Grain refinement in aluminium containing magnesium alloys

Abstract

The novel grain refiners developed in this research could be broadly classified into borides and carbides. The motive behind choosing MgB2, AlB2 and their master alloys Mg-MgB2 and Mg-AlB2 as the grain refiners was driven by the crystallographic matching of the hexagonal borides with the magnesium crystal structure. Apart from this lightweight borides, denser borides such as CrB and WB have also shown excellent grain refinement in AZ91, AM50 and AZ31 alloys. It is suggested that the grain refinement effect in the magnesium alloys could be improved through a combined addition of bismuth along with the boride. The carbon based grain refiners were also explored as they are well-established for the grain refinement of aluminium containing magnesium alloys. The new carbon based grain refiners identified through this research are B4C, Mg-B4C, Mg-3Ti-1C. Magnesium matrix was chosen for the development of each of these master alloys to eliminate any impurity contamination during the grain refiner addition to the magnesium melt. The pressureless melt infiltration techniques was involved in the development of Mg-MgB2, Mg-AlB2 and Mg-B4C while, the ‘halide salt route’ was adopted for producing Mg-3Ti-1C master alloys.

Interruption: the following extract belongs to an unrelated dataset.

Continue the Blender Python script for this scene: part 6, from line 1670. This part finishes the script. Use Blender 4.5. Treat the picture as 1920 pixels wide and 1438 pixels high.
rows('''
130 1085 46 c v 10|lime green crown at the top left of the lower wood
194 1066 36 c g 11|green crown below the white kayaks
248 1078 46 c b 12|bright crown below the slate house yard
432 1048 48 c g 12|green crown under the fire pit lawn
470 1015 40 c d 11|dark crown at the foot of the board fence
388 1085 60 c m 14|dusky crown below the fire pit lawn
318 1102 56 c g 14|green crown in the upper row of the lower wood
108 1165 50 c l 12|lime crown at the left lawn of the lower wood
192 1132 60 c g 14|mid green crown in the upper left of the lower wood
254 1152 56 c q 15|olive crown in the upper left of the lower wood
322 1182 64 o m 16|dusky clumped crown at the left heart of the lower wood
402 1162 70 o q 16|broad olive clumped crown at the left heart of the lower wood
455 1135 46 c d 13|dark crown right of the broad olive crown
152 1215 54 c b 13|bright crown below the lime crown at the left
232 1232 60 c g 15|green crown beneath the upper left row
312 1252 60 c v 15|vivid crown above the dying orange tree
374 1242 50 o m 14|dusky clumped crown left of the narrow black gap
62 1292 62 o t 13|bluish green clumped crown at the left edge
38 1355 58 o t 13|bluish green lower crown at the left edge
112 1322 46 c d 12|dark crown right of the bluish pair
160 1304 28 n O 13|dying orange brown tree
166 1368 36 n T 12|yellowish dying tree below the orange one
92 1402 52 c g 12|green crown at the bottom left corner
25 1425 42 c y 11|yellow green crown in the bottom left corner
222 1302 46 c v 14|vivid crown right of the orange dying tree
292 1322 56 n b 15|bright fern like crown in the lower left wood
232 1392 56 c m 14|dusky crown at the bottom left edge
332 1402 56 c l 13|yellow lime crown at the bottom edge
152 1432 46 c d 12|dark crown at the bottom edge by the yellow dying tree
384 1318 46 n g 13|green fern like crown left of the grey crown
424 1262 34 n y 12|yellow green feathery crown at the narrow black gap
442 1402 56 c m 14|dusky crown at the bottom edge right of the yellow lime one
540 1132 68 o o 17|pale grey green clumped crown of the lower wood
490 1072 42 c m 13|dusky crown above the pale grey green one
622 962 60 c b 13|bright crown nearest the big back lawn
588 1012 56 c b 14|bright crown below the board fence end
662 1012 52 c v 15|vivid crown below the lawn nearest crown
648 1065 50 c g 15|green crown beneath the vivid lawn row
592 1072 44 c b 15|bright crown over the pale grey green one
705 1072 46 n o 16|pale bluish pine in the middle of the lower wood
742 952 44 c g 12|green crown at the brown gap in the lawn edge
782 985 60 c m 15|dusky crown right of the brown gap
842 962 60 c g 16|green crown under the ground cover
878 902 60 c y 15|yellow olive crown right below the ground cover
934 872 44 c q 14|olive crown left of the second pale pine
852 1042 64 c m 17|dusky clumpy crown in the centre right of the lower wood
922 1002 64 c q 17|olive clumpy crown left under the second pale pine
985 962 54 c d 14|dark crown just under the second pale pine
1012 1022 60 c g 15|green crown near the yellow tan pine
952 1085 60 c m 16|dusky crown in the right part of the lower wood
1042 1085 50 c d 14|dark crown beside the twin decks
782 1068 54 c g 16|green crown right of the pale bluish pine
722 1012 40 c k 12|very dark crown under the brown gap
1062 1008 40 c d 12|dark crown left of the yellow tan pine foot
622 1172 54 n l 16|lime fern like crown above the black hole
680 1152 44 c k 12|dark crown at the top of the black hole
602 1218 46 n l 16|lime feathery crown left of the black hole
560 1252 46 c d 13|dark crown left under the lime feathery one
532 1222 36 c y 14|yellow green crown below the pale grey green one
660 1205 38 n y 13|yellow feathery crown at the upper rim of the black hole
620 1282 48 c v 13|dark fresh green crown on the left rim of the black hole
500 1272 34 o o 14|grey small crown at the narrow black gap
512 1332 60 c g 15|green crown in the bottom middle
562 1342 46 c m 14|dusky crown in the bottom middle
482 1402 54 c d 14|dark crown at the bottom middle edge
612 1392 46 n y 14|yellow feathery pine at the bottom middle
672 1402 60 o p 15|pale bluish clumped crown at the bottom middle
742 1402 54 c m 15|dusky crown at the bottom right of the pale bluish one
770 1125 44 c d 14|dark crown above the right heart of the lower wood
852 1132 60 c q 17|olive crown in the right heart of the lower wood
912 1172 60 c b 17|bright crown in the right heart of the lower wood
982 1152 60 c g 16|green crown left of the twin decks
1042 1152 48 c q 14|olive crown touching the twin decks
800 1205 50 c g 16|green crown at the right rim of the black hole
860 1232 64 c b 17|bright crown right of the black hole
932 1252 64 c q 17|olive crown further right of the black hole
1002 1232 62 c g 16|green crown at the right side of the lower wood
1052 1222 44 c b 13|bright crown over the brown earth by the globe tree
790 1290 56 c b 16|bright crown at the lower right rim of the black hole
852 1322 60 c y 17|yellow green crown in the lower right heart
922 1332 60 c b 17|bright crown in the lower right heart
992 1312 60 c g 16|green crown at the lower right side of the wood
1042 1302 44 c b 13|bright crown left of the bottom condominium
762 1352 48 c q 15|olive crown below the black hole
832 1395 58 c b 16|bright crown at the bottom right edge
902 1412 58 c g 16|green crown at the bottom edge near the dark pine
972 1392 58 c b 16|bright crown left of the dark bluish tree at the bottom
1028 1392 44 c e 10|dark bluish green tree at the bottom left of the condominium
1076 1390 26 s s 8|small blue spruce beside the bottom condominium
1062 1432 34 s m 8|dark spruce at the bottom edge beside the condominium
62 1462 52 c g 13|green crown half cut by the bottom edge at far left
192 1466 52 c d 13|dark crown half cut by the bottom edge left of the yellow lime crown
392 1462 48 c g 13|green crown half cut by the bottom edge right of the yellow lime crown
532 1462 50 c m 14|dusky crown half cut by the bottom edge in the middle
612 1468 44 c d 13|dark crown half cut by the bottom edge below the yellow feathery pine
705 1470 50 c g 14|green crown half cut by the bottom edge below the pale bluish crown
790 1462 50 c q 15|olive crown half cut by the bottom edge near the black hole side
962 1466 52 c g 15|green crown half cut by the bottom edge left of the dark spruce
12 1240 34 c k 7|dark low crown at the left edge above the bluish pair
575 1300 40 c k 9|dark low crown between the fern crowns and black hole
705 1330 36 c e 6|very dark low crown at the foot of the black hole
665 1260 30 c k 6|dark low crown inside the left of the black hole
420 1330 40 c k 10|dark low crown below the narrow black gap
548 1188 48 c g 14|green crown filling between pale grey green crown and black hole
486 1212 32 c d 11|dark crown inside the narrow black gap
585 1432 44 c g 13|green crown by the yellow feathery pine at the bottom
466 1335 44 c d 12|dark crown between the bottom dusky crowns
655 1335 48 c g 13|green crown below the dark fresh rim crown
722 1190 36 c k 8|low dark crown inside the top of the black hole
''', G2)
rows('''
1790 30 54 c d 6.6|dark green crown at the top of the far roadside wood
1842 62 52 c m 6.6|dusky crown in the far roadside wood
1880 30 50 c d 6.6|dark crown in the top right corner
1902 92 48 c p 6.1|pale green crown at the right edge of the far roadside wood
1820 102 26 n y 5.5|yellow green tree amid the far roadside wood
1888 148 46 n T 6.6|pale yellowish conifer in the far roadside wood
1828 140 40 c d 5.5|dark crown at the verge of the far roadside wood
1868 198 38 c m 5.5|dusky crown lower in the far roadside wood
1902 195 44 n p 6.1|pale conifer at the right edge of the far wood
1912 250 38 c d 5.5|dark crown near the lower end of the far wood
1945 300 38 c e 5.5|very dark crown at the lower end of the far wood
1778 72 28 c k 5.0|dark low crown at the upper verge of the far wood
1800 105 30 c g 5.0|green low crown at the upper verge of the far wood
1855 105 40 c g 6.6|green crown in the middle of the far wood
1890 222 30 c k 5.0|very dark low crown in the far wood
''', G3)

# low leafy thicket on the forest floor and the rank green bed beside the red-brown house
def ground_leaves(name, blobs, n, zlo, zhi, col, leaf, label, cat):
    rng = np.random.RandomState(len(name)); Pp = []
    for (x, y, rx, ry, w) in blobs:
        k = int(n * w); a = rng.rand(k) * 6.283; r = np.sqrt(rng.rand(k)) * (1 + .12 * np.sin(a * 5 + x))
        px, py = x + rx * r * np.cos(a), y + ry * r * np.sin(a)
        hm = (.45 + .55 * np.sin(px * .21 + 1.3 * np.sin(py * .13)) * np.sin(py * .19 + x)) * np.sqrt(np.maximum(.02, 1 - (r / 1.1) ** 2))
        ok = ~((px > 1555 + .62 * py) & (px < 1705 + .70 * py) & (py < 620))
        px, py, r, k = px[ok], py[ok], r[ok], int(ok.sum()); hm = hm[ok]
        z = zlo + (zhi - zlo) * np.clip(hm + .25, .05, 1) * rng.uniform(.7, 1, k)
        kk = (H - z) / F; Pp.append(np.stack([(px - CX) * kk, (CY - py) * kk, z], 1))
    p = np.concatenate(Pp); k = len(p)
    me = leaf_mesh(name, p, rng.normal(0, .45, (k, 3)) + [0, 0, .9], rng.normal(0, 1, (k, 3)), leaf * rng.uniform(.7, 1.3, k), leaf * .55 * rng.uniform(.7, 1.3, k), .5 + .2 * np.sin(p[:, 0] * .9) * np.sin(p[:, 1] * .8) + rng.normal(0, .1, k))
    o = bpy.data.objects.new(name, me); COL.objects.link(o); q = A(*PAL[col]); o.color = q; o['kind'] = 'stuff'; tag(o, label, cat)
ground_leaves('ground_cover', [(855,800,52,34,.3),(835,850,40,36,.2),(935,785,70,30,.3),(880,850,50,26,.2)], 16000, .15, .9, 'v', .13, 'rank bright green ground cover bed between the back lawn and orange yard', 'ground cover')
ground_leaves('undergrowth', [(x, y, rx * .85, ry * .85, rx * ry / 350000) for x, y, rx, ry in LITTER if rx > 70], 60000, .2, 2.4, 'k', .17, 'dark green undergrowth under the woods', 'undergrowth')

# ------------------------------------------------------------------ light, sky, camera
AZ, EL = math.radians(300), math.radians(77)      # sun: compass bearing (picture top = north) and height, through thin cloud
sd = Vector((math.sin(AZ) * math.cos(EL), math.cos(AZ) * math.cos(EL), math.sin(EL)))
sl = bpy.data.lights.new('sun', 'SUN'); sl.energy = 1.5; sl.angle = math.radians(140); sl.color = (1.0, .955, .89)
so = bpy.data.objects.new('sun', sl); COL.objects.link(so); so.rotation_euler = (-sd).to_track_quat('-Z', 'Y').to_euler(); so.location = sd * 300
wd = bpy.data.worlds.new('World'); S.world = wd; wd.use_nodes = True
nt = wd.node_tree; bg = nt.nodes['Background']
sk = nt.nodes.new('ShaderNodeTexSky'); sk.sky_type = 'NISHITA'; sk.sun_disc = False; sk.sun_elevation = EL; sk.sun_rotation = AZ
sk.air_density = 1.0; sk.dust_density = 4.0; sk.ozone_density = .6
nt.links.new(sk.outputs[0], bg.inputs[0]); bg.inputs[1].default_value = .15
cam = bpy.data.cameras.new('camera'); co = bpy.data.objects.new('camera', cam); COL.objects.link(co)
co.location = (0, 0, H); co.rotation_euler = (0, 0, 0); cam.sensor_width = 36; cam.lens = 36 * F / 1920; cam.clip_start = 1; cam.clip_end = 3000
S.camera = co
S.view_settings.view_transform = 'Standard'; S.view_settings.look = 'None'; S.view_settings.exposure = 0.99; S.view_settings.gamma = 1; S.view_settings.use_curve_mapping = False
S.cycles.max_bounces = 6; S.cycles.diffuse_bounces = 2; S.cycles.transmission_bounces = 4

The application of ultrasonic cavitation for the development of a new Al-1.5B-2C master alloy was shown to be effective for a homogenous distribution of the intermetallic phases in the form of Al3BC. The potential heterogeneous nucleating sites proposed in the commercial aluminium containing magnesium alloys are MgB2 for Mg-MgB2 master alloy; Mg1-xAlxB2 (0.10 < x < 0.18) for AlB2 grain refiner; MgB2C2 for B4C grain refiner; CrB and WB for their individual powder additions respectively; Ti2AlC for Mg-3Ti-1C master alloy; Al3BC and Al4C3 for the Al-1.5B-2C master alloy.